R.R. Il rapporto con Fabio Stassi è un rapporto molto personale, innanzitutto, è un mio grande amico conosciuto a Otranto diversi anni fa. Gli lasciai il manoscritto su Liborio, poi io ebbi un anno molto particolare, il 2017. Sono stato per un anno intero ricoverato in ospedale, ho fatto due trapianti e adesso ne sto uscendo. E Fabio Stassi mi ha detto: «Guarda, il libro si può lavorare, ci lavoriamo e lo pubblichiamo». Questo è stato nel 2016, e poi nel 2018 abbiamo cominciato a lavorare. E Fabio Stassi è un amico molto bravo, grande editor, grande scrittore. La minimum fax poi è una famiglia bellissima, conosco tutti ormai e mi hanno sempre accompagnato in tutti i viaggi che ho fatto, mi propongono di andare in giro, e a me piace tantissimo perché mi sembra di tornare a vivere un’altra volta. Poi Liborio è nato anche in ospedale, la notte, pensando, e dicevo: «Mo che faccio entrare, qualche personaggio, ci metto quell’altro, ci metto Ermes Venturi, ci metto…». Il libro è nato oralmente. La mattina prendevo qualche appunto, quindi me lo rileggevo a mente dal manoscritto, perché di notte non è che si dormisse tanto. Da un lockdown anticipato, è nato il libro.

M.D. È contento dell’attenzione che ha ricevuto il libro? Della candidatura allo Strega e al Campiello?

R.R. Molto, moltissimo. Lo Strega, il Campiello, anche il premio Napoli, a cui sono finalista, e per cui dovrei andare in Campania a novembre.
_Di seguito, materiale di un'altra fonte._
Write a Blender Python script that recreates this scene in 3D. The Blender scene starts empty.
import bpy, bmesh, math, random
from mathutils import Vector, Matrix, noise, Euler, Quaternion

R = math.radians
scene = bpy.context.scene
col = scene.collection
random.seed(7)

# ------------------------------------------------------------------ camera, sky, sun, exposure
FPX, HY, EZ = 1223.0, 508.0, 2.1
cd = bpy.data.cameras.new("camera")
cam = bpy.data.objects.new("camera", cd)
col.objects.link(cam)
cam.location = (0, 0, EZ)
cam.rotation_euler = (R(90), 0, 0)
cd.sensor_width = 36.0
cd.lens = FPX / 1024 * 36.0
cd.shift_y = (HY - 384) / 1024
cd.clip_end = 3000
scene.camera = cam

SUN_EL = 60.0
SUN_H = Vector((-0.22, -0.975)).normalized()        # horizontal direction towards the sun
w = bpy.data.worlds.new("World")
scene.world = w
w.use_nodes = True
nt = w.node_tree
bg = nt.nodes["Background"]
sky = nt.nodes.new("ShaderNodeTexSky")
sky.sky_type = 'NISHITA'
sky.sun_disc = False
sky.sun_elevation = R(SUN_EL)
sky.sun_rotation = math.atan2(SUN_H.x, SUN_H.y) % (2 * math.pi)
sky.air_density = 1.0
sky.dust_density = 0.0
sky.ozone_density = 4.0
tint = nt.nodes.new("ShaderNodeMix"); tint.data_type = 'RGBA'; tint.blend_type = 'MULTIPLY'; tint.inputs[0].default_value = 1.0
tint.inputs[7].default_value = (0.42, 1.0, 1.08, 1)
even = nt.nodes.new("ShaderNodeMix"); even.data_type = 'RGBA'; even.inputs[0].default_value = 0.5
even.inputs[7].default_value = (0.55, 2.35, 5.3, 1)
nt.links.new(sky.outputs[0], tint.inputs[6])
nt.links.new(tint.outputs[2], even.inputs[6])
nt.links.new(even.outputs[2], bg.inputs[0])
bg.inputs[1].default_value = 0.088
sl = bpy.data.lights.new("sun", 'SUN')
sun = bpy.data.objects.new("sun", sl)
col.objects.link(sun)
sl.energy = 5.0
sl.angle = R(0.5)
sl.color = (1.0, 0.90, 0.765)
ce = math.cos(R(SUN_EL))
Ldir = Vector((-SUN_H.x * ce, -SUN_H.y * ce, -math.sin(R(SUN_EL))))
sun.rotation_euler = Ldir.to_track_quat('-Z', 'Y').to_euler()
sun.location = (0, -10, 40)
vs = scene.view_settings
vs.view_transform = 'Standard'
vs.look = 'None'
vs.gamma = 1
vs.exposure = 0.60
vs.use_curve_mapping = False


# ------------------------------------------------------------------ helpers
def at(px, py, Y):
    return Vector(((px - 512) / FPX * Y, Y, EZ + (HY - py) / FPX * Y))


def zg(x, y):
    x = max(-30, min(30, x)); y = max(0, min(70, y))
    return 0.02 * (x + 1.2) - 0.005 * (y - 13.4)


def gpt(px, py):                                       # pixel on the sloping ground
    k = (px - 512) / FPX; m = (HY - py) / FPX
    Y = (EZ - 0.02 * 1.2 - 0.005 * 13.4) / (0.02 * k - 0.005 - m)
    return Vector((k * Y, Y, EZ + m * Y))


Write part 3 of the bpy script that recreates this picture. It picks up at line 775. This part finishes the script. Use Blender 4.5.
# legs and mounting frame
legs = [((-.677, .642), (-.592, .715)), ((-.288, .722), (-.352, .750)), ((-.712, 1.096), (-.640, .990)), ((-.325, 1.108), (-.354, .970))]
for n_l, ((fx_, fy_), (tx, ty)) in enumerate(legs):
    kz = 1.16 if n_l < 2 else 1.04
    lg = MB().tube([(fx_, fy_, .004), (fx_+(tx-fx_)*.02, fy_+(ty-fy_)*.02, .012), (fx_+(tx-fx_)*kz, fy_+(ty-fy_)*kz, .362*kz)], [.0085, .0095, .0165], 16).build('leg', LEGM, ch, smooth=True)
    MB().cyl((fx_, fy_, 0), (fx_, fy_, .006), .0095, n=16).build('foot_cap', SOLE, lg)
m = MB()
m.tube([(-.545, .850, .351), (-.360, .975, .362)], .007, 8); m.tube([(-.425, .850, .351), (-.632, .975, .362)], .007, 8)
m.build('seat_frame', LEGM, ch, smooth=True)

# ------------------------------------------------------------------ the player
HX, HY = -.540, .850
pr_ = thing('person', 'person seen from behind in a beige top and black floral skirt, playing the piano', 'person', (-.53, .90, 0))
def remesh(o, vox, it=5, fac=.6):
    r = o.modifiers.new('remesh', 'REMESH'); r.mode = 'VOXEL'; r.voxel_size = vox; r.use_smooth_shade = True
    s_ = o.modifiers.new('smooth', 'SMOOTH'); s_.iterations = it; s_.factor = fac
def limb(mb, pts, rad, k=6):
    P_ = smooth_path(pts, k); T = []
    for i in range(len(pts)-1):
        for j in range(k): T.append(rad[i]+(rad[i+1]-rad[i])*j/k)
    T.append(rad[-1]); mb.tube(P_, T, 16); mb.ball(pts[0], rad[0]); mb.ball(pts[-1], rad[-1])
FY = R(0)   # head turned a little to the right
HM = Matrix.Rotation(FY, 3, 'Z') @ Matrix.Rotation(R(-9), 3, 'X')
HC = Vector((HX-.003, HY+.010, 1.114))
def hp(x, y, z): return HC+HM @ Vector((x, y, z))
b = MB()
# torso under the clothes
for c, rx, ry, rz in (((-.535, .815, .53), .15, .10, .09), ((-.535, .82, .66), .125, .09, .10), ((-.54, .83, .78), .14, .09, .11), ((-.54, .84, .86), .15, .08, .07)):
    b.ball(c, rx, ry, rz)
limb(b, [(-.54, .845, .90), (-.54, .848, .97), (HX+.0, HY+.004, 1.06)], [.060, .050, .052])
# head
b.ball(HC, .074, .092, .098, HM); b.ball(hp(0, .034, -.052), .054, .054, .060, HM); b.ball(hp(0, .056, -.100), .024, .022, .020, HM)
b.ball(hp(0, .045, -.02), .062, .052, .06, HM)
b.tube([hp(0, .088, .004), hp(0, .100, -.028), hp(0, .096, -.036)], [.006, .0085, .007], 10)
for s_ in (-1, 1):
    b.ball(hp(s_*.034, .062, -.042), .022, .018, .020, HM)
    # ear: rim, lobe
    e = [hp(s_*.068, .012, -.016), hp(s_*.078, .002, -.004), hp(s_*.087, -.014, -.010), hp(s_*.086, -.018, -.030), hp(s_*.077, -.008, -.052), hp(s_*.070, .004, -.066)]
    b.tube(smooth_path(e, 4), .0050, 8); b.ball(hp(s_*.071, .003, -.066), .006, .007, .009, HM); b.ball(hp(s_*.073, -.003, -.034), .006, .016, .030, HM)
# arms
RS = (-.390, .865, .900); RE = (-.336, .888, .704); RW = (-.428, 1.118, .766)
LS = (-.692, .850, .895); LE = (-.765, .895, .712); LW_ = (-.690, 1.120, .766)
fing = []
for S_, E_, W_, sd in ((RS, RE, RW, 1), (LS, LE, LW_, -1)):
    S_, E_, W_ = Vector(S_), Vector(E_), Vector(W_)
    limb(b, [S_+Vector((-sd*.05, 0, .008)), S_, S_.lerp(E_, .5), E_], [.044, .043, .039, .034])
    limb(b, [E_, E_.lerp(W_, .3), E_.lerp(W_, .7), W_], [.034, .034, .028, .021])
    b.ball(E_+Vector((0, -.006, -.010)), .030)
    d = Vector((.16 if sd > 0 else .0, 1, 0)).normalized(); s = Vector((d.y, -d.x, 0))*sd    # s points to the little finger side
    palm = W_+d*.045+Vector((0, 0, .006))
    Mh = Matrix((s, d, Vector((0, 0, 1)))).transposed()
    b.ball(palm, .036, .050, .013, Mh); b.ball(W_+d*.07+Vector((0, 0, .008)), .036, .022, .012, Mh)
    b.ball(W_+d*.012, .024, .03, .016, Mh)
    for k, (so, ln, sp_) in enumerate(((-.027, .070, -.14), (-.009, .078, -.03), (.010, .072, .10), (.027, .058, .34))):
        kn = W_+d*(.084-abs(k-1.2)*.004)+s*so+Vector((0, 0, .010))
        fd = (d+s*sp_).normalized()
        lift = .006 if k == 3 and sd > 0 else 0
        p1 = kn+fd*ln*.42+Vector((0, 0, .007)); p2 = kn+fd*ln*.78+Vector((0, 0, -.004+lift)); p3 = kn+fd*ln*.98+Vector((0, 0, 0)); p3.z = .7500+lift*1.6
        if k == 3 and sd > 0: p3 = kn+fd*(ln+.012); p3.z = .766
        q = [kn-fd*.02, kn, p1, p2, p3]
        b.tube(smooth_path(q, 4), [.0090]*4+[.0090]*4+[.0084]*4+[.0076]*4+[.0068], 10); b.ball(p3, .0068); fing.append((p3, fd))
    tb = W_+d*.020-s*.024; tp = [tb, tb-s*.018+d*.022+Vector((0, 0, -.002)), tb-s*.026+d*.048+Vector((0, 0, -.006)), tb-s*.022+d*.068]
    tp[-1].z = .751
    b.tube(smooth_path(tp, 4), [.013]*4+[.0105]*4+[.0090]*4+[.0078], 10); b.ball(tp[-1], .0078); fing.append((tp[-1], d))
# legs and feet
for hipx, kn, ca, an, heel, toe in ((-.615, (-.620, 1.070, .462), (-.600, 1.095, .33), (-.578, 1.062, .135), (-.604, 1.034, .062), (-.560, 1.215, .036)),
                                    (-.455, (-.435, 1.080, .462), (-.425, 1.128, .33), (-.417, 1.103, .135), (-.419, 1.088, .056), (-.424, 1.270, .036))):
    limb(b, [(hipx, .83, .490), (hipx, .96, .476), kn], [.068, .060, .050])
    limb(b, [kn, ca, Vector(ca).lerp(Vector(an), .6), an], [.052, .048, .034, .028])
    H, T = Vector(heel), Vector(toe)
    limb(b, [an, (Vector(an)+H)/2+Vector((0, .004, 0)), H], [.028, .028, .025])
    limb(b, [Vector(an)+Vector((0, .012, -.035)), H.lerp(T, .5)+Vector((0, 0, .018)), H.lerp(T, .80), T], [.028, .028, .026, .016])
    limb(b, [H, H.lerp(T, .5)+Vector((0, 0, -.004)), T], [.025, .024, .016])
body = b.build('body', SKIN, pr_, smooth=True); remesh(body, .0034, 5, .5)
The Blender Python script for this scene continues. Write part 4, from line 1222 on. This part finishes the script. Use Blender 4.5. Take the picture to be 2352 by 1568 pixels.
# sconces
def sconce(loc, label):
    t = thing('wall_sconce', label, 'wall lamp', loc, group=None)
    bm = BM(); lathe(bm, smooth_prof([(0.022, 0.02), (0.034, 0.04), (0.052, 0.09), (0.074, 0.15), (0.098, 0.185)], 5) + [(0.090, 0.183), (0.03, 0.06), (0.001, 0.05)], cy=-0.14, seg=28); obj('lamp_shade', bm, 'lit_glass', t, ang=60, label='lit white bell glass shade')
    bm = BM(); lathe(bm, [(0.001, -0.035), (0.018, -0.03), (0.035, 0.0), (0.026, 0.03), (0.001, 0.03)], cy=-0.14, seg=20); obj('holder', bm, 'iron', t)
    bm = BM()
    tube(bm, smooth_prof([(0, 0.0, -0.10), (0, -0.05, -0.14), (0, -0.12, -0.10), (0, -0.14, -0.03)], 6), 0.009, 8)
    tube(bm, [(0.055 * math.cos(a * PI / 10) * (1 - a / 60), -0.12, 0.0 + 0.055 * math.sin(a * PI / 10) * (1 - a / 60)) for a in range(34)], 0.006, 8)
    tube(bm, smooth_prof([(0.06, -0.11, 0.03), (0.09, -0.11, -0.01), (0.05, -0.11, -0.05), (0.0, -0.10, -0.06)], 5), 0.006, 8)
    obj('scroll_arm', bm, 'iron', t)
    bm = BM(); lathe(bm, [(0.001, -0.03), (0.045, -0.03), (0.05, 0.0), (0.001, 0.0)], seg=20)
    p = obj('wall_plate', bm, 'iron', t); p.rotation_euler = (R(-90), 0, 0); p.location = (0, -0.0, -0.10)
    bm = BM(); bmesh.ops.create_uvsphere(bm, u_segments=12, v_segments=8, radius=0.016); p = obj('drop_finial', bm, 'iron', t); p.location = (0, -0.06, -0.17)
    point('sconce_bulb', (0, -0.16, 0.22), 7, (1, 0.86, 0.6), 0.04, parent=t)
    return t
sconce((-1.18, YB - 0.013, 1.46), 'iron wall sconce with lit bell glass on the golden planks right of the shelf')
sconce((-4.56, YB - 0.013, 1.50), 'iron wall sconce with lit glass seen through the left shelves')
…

Sono contento. Perché è come se uno ti bussasse alla porta e ti portasse un regalo che non ti aspetti e dicesse: «Questo è per lei, è una sorpresa», uno lo apre ed è un bel regalo. Così, l’ho vissuto così. Ho conosciuto tante persone, tanta gente. Sono stato a contatto con Guccini, la mia colonna sonora di una vita, che posso chiedere di più. È stata una bella sorpresa, sono tutti contenti di questo, e anch’io. Infatti poi a pagina 245 c’è anche una citazione del Premio Strega, se ti ricordi, alla fine, in quella festa immaginifica.

M.D. Una scena felliniana, quasi.

R.R. Già. E lì sul tavolo c’è la bottiglia dello Strega, vuota. Il libro è uscito prima delle candidature allo Strega. «Io lo Strega già l’ho vinto», dissi, citando. E va bene così.